L’appui financier de la Banque mondiale n’a jamais dépassé 1%
Selon l’ex-ministre, ce changement, qui était le choix des autorités tunisiennes, était le fruit d’une politique budgétaire très expansionniste ayant conduit au creusement du déficit budgétaire et de la balance de paiement.
Pour Larbi, ce ne sont pas les fonds débloqués qui sont les plus importants, mais c’est plutôt leur bonne allocation et leur utilisation à bon escient qui font la différence. D’ailleurs, l’apport financier de tous les bailleurs de fonds s’élève uniquement à 1,62% du PIB, alors que celui de la Banque mondiale n’a jamais dépassé 1%. “C’est la manière avec laquelle on va utiliser et gérer ces ressources qui est la plus importante. L’expertise technique et le savoir-faire de ces organisations en matière d’allocation et de gestion de ressources sont très importants. Quand on fait un programme d’ajustement, ce qui importe ce ne sont pas les 500 millions qu’on nous prête, mais ce sont les réformes qui vont l’accompagner”, fait-il remarquer.

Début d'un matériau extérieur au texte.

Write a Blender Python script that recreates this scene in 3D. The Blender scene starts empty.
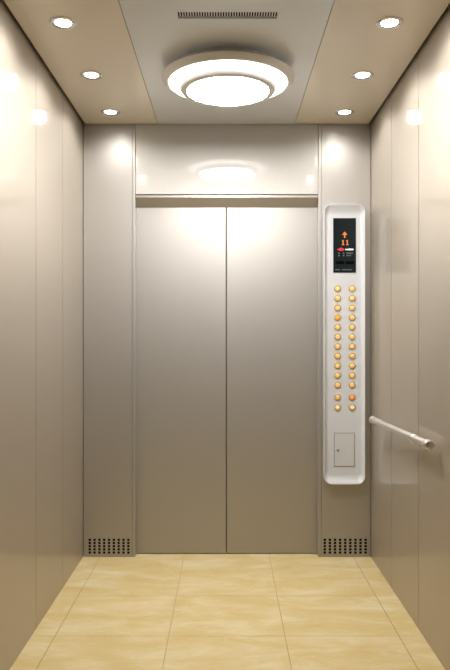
import bpy, bmesh, math, random
from mathutils import Vector, Matrix
C = bpy.context.scene.collection
S = bpy.context.scene

# ------------------------------------------------------------------ camera
F = 684.0            # focal length in pixels for the 670 px high frame
D = 3.8              # distance from camera to the front wall
ZC = 1.222           # camera height
cam_d = bpy.data.cameras.new('camera'); cam = bpy.data.objects.new('camera', cam_d); C.objects.link(cam)
cam_d.sensor_fit = 'VERTICAL'; cam_d.sensor_height = 24.0; cam_d.lens = 24.0 * F / 670.0
cam_d.shift_x = -1.0 / 670; cam_d.shift_y = 2.0 / 670
cam_d.clip_start = 0.02
cam.location = (0, 0, ZC); cam.rotation_euler = (math.pi / 2, 0, 0)
S.camera = cam

# ------------------------------------------------------------------ world, exposure
w = bpy.data.worlds.new('world'); S.world = w; w.use_nodes = True
w.node_tree.nodes['Background'].inputs[0].default_value = (1.0, 0.95, 0.88, 1)
w.node_tree.nodes['Background'].inputs[1].default_value = 0.03
S.view_settings.view_transform = 'Standard'; S.view_settings.look = 'None'
S.view_settings.gamma = 1.0; S.view_settings.use_curve_mapping = False
S.view_settings.exposure = 0.36
LAMP_EMIT = 74.0
SPOT_W = 4.6

def X(px, y=D): return (px - 226.0) * y / F
def Z(py, y=D): return ZC + (337.0 - py) * y / F

# ------------------------------------------------------------------ materials
def mat(name, col, metal=0.0, rough=0.5, emit=None, estr=0.0, coat=0.0, coat_rough=0.1, brush=0.0, spec=0.5, aniso=0.0, tang=None):
    m = bpy.data.materials.new(name); m.use_nodes = True
    nt = m.node_tree; b = nt.nodes['Principled BSDF']
    b.inputs['Base Color'].default_value = (*col, 1); b.inputs['Metallic'].default_value = metal
    b.inputs['Roughness'].default_value = rough
    b.inputs['Specular IOR Level'].default_value = spec
    b.inputs['Coat Weight'].default_value = coat; b.inputs['Coat Roughness'].default_value = coat_rough
    if emit:
        b.inputs['Emission Color'].default_value = (*emit, 1); b.inputs['Emission Strength'].default_value = estr
    if tang:
        cx = nt.nodes.new('ShaderNodeCombineXYZ')
        for i in range(3): cx.inputs[i].default_value = tang[i]
        nt.links.new(cx.outputs[0], b.inputs['Tangent']); b.inputs['Anisotropic'].default_value = aniso
    # fine surface variation
    tc = nt.nodes.new('ShaderNodeTexCoord'); mp = nt.nodes.new('ShaderNodeMapping')
    no = nt.nodes.new('ShaderNodeTexNoise')
    nt.links.new(tc.outputs['Object'], mp.inputs[0]); nt.links.new(mp.outputs[0], no.inputs['Vector'])
    if brush:
        mp.inputs['Scale'].default_value = (160, 160, 1.6); no.inputs['Scale'].default_value = 1.0
        no.inputs['Detail'].default_value = 4
        r = nt.nodes.new('ShaderNodeMapRange')
        r.inputs['To Min'].default_value = rough - 0.05 * brush; r.inputs['To Max'].default_value = rough + 0.05 * brush
        nt.links.new(no.outputs['Fac'], r.inputs['Value']); nt.links.new(r.outputs[0], b.inputs['Roughness'])
        mx = nt.nodes.new('ShaderNodeMix'); mx.data_type = 'RGBA'
        nt.links.new(no.outputs['Fac'], mx.inputs['Factor'])
        mx.inputs['A'].default_value = (*[c * (1 - 0.05 * brush) for c in col], 1)
        mx.inputs['B'].default_value = (*[min(1, c * (1 + 0.05 * brush)) for c in col], 1)
        nt.links.new(mx.outputs['Result'], b.inputs['Base Color'])
    else:
        no.inputs['Scale'].default_value = 40
        r = nt.nodes.new('ShaderNodeMapRange')
        r.inputs['To Min'].default_value = max(0.02, rough - 0.02); r.inputs['To Max'].default_value = rough + 0.02
        nt.links.new(no.outputs['Fac'], r.inputs['Value']); nt.links.new(r.outputs[0], b.inputs['Roughness'])
    return m

STEEL = (0.49, 0.468, 0.44)
M = {}
M['steel'] = mat('brushed_steel', STEEL, 1.0, 0.57, brush=0.4, coat=0.15, coat_rough=0.10, aniso=0.0, tang=(0, 0, 1))
M['wall'] = mat('brushed_wall_steel', (0.53, 0.475, 0.405), 1.0, 0.60, brush=0.4, coat=0.42, coat_rough=0.07, aniso=0.0, tang=(0, 0, 1))
M['transom'] = mat('satin_steel', (0.56, 0.54, 0.51), 0.4, 0.72, brush=0.4, coat=0.6, coat_rough=0.05)
M['header'] = mat('header_steel', (0.42, 0.39, 0.35), 0.8, 0.45, brush=0.6)
M['edge'] = mat('bright_edge', (0.85, 0.80, 0.74), 0.9, 0.3)
M['dark'] = mat('cavity_shade_black', (0.012, 0.012, 0.011), 0.0, 0.9, spec=0.1)  # near-black colour stands in for unlit depth behind slots and holes
M['seam'] = mat('seam_grey', (0.24, 0.20, 0.16), 0.1, 0.5)
M['ceil_mid'] = mat('ceiling_pale_metal', (0.86, 0.885, 0.92), 0.3, 0.35, brush=0.3, coat=0.9, coat_rough=0.2)
M['ceil_side'] = mat('ceiling_champagne', (0.95, 0.87, 0.74), 0.15, 0.30, coat=0.9, coat_rough=0.22)
M['ceil_gap'] = mat('ceiling_gap_bronze', (0.42, 0.31, 0.19), 0.3, 0.5)
M['lamp_frame'] = mat('lamp_frame_satin', (0.94, 0.94, 0.95), 0.1, 0.4)
M['diffuser'] = mat('lamp_diffuser', (0.9, 0.9, 0.9), 0, 0.4, emit=(1.0, 0.985, 0.96), estr=LAMP_EMIT)
M['diffuser_ring'] = mat('lamp_diffuser_ring', (0.9, 0.9, 0.9), 0, 0.4, emit=(1.0, 0.985, 0.96), estr=LAMP_EMIT * 0.09)
M['chrome'] = mat('chrome', (0.86, 0.86, 0.87), 1.0, 0.12)
M['lens'] = mat('downlight_lens', (0.9, 0.9, 0.9), 0, 0.3, emit=(1.0, 0.99, 0.97), estr=16)
M['rail'] = mat('rail_steel', (0.86, 0.83, 0.79), 0.9, 0.34)
M['panel'] = mat('panel_silver', (0.63, 0.645, 0.67), 0.1, 0.42, coat=0.15)
M['panel_bevel'] = M['panel']
M['screen'] = mat('screen_glass', (0.006, 0.011, 0.013), 0, 0.12, spec=0.3)
M['amber'] = mat('lit_amber', (0.5, 0.15, 0.03), 0, 0.5, emit=(1.0, 0.36, 0.08), estr=0.22)
M['red'] = mat('lit_red', (0.5, 0.01, 0.02), 0, 0.5, emit=(1.0, 0.02, 0.04), estr=0.35)
M['white'] = mat('lit_white', (0.7, 0.7, 0.7), 0, 0.5, emit=(1, 1, 1), estr=0.35)
M['grey'] = mat('dim_text', (0.10, 0.12, 0.125), 0, 0.5)
M['dim'] = mat('unlit_text', (0.001, 0.001, 0.001), 0, 0.7, spec=0.0)
M['btn_ring'] = mat('button_gold', (0.50, 0.34, 0.12), 0.3, 0.4)
M['btn'] = mat('button_amber', (0.80, 0.56, 0.24), 0, 0.35, emit=(1.0, 0.50, 0.10), estr=0.13)
M['btn_on'] = mat('button_pressed', (0.80, 0.38, 0.06), 0, 0.35, emit=(1.0, 0.35, 0.03), estr=0.12)
M['btn_alarm'] = mat('button_alarm', (0.85, 0.34, 0.09), 0, 0.35, emit=(1.0, 0.25, 0.04), estr=0.2)
M['btn_pale'] = mat('button_pale', (0.80, 0.60, 0.34), 0, 0.35, emit=(1.0, 0.75, 0.42), estr=0.15)
M['btn_mark'] = mat('button_mark', (0.98, 0.86, 0.62), 0, 0.35, emit=(1.0, 0.85, 0.6), estr=0.3)
M['lock'] = mat('lock_blue_steel', (0.45, 0.56, 0.66), 0.7, 0.3)
M['groove'] = mat('groove_grey', (0.33, 0.32, 0.31), 0.2, 0.5)

def marble():
    m = bpy.data.materials.new('cream_marble_tile'); m.use_nodes = True
    nt = m.node_tree; b = nt.nodes['Principled BSDF']; L = nt.links.new; N = nt.nodes.new
    tc = N('ShaderNodeTexCoord')
    mp = N('ShaderNodeMapping'); mp.inputs['Scale'].default_value = (0.8, 1.9, 1)
    L(tc.outputs['Object'], mp.inputs[0])
    n1 = N('ShaderNodeTexNoise'); n1.inputs['Scale'].default_value = 4.5; n1.inputs['Detail'].default_value = 8
    n1.inputs['Roughness'].default_value = 0.62; n1.inputs['Distortion'].default_value = 0.5
    L(mp.outputs[0], n1.inputs['Vector'])
    cr = N('ShaderNodeValToRGB'); e = cr.color_ramp.elements
    e[0].position = 0.30; e[0].color = (0.57, 0.435, 0.185, 1)
    e[1].position = 0.70; e[1].color = (0.68, 0.585, 0.36, 1)
    k = e.new(0.48); k.color = (0.61, 0.48, 0.235, 1)
    L(n1.outputs['Fac'], cr.inputs[0])
    n2 = N('ShaderNodeTexNoise'); n2.inputs['Scale'].default_value = 14; n2.inputs['Detail'].default_value = 6
    n2.inputs['Distortion'].default_value = 2.0
    L(mp.outputs[0], n2.inputs['Vector'])
    c2 = N('ShaderNodeValToRGB'); g = c2.color_ramp.elements
    g[0].position = 0.56; g[0].color = (0, 0, 0, 1); g[1].position = 0.74; g[1].color = (0.4, 0.4, 0.4, 1)
    L(n2.outputs['Fac'], c2.inputs[0])
    mx = N('ShaderNodeMix'); mx.data_type = 'RGBA'
    L(c2.outputs[0], mx.inputs['Factor']); L(cr.outputs[0], mx.inputs['A'])
    mx.inputs['B'].default_value = (0.70, 0.63, 0.43, 1)
    L(mx.outputs['Result'], b.inputs['Base Color'])
    b.inputs['Roughness'].default_value = 0.16; b.inputs['Specular IOR Level'].default_value = 0.4
    return m
M['marble'] = marble()
M['grout'] = mat('grout', (0.44, 0.35, 0.20), 0, 0.8)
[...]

Il a, en outre, souligné que l’appui financier ne représente qu’une partie du travail de la Banque mondiale (15%) qui axe son soutien sur l’assistance technique aux pays en matière de formulation de stratégies sectorielles, politiques publiques et réformes structurelles.
Mettant l’accent sur le partenariat historique qui relie le Fonds monétaire international et la Tunisie, Sadok Rouai, ancien conseiller au FMI, a rappelé le rôle joué par l’institution dans la création de la BCT à l’aube de l’indépendance du pays. En effet, en 1956, alors que la Tunisie négociait les termes de son indépendance, Bourguiba a envoyé Cecil Hourani à Washington pour avoir des informations sur les modalités d’adhésion de la Tunisie à la Banque mondiale et au FMI, puisque libérée du joug colonial, la Tunisie a besoin de financements. C’est en cette même année que le conseiller de Bourguiba a également sollicité l’assistance technique du FMI pour la création d’une Banque centrale indépendante. L’expert a, par ailleurs, mis en exergue le rôle décisif que jouent les politiques, financées par les bailleurs de fonds et élaborées et menées par les pays pour favoriser leur progrès et développement à moyen et long termes. L’exemple de l’Arabie saoudite ou encore celui du Luxembourg qui avaient en 1958 des quotes-parts inférieures à celle de la Tunisie, peuvent être, selon l’intervenant, édifiants. Aujourd’hui, les quotes-parts des deux pays sont respectivement 2,5 et 18 fois supérieures à celle de la Tunisie.